There are 10 pairs and one single point of articulation. These are the feet, heels, knees, upper legs, waist, wrists, lower elbow, upper elbow, upper arm, shoulders and the head. All this articulation should allow for quite a few poses. The only downside I can see is that due to the figure’s leg design (similar to the original G1 version) it looks like Wheeljack is a little short as his upper legs look quite small. This is because of the amount of the front section of the Alt mode that makes up the lower legs and feet. But hey, at least he hasn’t got the monkey arms of the original ‘80s toy (he could almost scrape his knuckles on the floor).

Overall I think that Wheeljack is another great addition to a Transformers collection and one that I’m glad to have bought. Also, being a Wheeljack fan helps!

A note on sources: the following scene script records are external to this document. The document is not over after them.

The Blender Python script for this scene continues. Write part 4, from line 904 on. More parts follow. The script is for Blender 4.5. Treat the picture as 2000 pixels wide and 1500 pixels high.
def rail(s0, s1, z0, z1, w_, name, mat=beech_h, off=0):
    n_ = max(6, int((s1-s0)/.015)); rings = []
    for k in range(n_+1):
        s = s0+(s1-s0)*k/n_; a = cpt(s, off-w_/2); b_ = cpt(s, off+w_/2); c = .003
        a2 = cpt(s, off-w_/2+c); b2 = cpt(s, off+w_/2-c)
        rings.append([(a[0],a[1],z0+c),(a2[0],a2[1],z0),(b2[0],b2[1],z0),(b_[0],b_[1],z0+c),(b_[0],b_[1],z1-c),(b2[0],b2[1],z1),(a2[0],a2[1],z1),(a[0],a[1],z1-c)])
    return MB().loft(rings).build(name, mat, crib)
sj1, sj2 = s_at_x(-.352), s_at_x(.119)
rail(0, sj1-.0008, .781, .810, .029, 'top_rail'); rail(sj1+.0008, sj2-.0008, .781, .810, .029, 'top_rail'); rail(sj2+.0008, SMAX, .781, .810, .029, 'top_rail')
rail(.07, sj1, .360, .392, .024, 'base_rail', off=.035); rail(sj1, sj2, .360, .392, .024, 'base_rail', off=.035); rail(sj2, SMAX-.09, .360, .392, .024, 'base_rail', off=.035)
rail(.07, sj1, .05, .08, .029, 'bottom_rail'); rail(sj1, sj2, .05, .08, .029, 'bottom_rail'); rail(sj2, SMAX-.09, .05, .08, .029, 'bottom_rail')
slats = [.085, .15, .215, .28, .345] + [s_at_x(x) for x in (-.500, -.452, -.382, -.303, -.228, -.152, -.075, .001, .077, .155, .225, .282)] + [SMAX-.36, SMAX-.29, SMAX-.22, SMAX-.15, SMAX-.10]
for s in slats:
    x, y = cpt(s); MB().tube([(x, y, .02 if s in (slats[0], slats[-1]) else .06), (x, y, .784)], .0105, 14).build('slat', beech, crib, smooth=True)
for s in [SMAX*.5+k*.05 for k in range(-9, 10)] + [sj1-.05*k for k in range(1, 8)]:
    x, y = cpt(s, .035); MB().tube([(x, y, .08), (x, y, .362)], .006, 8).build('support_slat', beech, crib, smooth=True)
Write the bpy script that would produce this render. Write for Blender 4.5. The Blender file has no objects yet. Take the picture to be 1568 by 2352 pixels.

Marks out of ten for the following:

Transformation Design: 7 – Not very hard to transform and everything unfolds nicely. Virtually no robot parts on show in alt mode, but not-so with the poor flight mode.
Durability: 6 – Feels very well built but Wheeljack’s shoulder wings are quite thin which I could see breaking if not careful.
Fun: 8 – It’s Wheeljack; a sports car and a mad scientist. Remember the scene from Toy Story where the kid next door blows things up (usually other toys)? Or Egon Spengler from The ‘80s Real Ghostbusters? That could be Wheeljack! Lol!
Aesthetics: 7 – Mostly white but with well thought through decal colours which work well.
Articulation: 8 – Loads of movement which should make for some varied poses.
Value/Price: 6 – If you can find him at retail or slightly more then a great purchase. However as Wheeljack was released near the end of the Generations line and was shortpacked, he can command quite a high price on some online stores (mine was 25 inc delivery at one per customer only) .
Overall: 7 – A nice figure and a great update to a character that should have received much more love over the years.